3D scene scripts

++++++++++

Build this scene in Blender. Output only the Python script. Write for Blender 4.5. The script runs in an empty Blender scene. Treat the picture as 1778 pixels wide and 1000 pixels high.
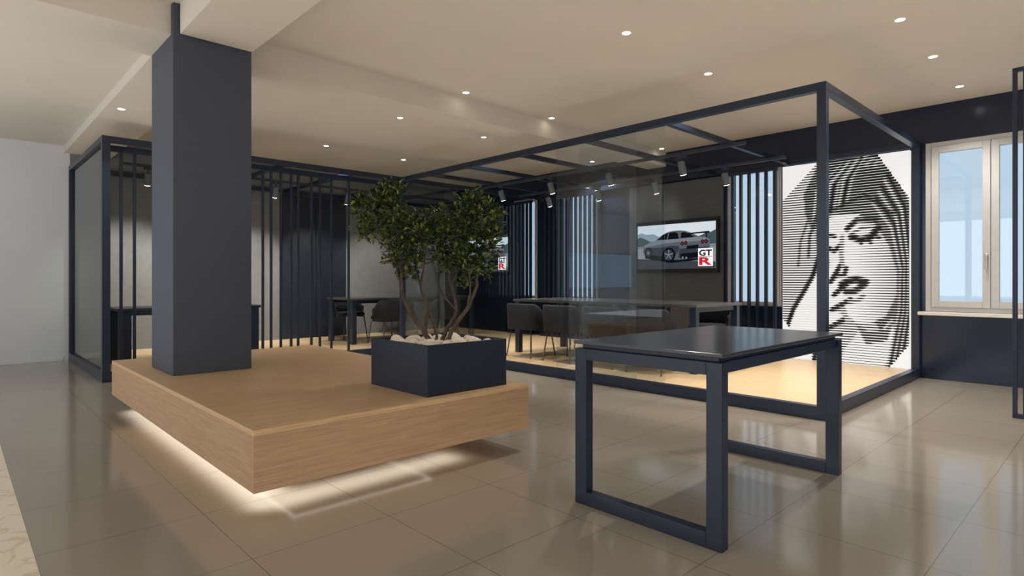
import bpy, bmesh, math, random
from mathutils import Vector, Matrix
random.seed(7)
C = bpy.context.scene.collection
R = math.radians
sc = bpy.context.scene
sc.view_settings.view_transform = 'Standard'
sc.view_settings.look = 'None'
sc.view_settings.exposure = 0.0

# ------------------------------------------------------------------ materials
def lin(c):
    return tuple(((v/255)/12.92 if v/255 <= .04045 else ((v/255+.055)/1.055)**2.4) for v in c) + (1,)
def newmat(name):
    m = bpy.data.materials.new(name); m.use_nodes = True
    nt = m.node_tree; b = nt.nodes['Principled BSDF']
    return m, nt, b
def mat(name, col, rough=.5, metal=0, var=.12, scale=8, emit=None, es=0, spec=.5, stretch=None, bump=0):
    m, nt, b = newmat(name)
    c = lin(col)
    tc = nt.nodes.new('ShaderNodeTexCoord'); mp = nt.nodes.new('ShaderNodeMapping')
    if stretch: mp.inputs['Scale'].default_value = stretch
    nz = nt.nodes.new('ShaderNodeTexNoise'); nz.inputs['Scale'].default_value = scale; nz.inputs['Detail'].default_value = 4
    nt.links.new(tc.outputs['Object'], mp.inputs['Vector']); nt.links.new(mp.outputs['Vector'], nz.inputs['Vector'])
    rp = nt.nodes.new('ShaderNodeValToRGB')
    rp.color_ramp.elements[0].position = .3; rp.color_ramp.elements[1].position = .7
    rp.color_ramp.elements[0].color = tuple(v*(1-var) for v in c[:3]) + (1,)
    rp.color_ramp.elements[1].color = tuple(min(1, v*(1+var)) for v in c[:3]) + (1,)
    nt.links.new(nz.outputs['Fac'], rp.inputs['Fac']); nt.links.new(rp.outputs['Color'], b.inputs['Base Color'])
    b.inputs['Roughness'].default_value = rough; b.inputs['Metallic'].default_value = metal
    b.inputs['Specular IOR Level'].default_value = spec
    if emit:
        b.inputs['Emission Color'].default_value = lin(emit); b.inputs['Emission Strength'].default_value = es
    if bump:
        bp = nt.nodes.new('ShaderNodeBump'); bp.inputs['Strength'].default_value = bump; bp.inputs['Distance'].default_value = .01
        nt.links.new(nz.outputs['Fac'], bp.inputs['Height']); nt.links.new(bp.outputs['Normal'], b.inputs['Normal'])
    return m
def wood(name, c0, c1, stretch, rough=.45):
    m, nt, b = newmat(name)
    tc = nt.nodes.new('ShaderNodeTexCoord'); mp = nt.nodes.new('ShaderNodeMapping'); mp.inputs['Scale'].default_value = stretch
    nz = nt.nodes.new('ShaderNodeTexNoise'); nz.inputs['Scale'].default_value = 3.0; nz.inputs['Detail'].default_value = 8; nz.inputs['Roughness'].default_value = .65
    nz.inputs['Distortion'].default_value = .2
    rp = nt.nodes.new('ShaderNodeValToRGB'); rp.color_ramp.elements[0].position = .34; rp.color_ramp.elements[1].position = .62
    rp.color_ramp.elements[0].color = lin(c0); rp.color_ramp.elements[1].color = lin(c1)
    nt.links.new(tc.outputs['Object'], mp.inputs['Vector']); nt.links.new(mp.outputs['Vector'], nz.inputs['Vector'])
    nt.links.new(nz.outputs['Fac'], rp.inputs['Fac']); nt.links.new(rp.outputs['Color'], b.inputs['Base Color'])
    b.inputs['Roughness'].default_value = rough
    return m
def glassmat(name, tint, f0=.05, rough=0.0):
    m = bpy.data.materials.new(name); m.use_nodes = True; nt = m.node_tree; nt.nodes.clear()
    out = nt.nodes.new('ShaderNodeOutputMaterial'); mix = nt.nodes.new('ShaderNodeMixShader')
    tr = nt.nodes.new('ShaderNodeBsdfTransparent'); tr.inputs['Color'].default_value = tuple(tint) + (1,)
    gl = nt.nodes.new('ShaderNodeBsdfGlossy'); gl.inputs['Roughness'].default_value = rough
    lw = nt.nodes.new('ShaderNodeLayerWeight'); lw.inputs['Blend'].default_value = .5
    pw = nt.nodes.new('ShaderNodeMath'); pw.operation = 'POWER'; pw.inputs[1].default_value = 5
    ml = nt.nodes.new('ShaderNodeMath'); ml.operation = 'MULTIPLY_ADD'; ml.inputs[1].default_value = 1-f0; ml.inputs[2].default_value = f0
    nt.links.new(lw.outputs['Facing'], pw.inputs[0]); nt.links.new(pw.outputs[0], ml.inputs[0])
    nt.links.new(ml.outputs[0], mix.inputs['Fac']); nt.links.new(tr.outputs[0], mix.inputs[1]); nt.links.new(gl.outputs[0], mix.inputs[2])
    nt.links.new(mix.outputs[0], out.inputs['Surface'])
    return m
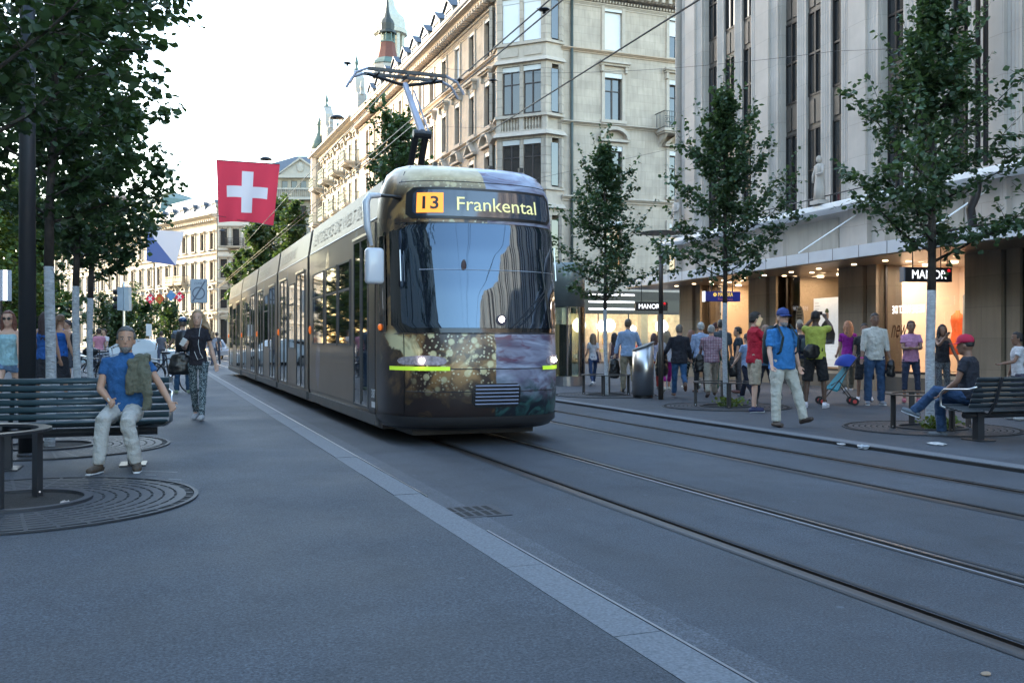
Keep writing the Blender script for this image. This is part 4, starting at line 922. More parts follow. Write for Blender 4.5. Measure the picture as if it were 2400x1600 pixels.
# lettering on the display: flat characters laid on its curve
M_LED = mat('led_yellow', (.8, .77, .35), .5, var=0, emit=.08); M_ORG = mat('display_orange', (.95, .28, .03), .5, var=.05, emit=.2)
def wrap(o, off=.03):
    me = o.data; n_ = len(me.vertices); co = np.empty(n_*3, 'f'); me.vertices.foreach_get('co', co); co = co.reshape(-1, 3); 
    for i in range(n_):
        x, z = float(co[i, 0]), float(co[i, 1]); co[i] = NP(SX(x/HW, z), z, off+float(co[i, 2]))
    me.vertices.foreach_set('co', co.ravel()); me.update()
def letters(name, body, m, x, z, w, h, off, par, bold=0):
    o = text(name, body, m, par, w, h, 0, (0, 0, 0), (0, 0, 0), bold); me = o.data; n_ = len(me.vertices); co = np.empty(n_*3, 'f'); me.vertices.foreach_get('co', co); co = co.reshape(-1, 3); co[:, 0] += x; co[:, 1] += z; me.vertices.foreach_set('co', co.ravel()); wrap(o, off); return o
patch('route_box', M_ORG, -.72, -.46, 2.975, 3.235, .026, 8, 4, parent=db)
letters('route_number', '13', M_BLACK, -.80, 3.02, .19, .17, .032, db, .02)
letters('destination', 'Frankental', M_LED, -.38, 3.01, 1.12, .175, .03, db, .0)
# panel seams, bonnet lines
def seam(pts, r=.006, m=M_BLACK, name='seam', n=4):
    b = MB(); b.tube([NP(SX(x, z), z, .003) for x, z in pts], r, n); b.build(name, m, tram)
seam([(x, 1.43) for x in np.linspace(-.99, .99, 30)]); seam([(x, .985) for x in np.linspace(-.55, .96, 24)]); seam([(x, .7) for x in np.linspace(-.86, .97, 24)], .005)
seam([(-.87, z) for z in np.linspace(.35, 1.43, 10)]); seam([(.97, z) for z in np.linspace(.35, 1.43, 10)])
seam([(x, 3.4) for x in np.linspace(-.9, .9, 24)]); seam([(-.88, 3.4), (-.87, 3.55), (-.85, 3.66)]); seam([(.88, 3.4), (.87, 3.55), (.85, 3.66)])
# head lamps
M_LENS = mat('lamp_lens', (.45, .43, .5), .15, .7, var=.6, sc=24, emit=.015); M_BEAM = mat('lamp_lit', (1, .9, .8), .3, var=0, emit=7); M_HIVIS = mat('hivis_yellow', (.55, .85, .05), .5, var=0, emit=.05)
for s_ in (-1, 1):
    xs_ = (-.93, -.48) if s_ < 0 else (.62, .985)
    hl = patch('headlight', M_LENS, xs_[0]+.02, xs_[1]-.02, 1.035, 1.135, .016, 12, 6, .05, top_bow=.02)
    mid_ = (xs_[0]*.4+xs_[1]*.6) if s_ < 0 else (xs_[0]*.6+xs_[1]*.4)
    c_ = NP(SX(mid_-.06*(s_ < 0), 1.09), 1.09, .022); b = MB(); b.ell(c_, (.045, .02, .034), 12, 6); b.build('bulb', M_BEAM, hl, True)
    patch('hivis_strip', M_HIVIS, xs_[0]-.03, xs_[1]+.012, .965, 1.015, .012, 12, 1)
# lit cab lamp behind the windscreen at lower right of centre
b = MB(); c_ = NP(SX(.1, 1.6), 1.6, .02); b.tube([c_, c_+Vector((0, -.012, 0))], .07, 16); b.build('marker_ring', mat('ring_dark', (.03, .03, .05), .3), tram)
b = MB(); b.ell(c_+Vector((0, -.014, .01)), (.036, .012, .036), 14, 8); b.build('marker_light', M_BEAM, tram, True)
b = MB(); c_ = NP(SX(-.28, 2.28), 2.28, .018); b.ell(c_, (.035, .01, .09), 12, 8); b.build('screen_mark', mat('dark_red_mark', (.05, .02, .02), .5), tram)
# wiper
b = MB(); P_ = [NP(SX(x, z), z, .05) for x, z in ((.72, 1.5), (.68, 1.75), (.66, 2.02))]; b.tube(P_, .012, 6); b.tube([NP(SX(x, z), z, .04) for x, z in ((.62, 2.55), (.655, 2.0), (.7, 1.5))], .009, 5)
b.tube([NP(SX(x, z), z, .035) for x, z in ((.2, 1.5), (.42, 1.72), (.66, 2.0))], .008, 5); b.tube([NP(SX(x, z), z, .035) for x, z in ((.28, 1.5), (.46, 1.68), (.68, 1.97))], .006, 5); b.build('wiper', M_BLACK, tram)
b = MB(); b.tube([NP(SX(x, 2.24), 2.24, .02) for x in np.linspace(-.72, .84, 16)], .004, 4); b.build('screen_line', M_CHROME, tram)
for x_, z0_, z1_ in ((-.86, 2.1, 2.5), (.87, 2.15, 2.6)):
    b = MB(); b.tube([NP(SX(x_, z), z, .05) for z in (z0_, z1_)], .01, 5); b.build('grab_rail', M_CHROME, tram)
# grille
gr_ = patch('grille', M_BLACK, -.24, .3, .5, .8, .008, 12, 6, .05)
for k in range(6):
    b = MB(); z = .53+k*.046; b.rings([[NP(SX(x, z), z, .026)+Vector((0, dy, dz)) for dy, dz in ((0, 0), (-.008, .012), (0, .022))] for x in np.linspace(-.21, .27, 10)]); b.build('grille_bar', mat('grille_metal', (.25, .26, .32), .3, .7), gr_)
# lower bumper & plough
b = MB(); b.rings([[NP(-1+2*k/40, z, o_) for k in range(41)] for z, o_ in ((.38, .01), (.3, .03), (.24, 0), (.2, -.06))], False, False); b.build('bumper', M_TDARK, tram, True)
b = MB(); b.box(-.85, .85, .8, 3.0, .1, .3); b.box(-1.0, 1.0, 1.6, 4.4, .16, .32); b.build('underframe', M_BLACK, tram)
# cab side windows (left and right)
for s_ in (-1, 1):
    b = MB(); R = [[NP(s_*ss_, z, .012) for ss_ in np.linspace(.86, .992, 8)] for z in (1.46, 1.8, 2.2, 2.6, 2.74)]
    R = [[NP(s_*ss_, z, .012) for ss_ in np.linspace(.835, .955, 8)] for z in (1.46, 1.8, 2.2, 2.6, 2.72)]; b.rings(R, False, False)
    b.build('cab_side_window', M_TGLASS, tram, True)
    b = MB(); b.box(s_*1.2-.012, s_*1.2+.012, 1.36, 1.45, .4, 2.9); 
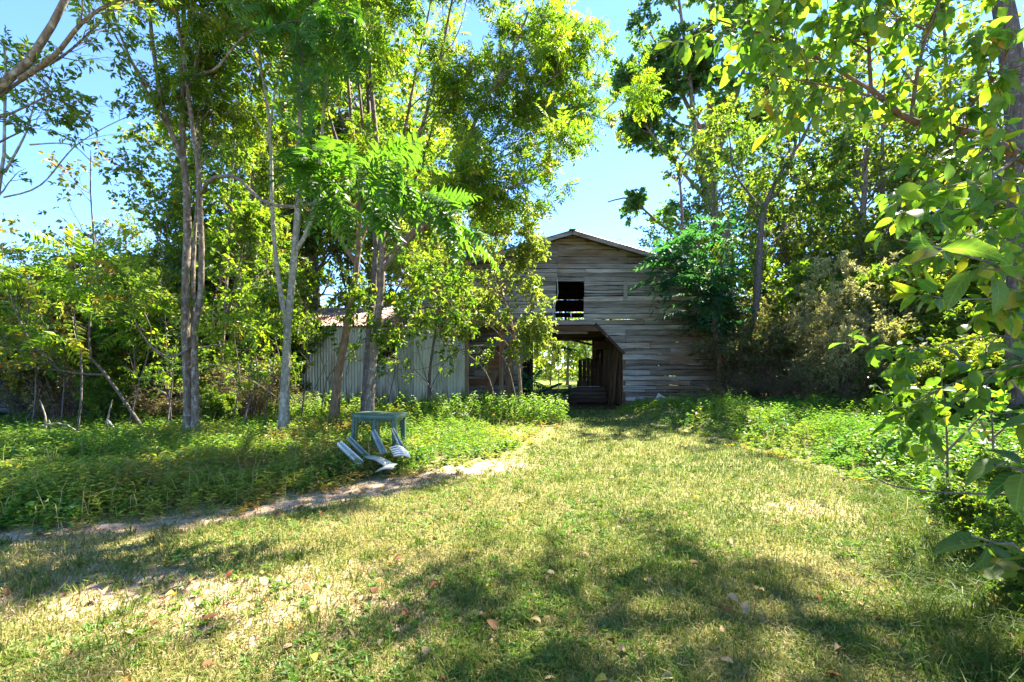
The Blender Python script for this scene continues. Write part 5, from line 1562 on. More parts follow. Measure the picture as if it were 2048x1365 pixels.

++++++++++

INSTRUCTIONS FOR THE TASK
Lines that hold the word "picture" are the ones to return, every one of them.

PROBLEM SOLUTION
Build this scene in Blender. Output only the Python script. Write for Blender 4.5. The script runs in an empty Blender scene. Treat the picture as 1778 pixels wide and 1000 pixels high.
Keep writing the Blender script for this image. This is part 4, starting at line 922. More parts follow. Write for Blender 4.5. Measure the picture as if it were 2400x1600 pixels.
The Blender Python script for this scene continues. Write part 5, from line 1562 on. More parts follow. Measure the picture as if it were 2048x1365 pixels.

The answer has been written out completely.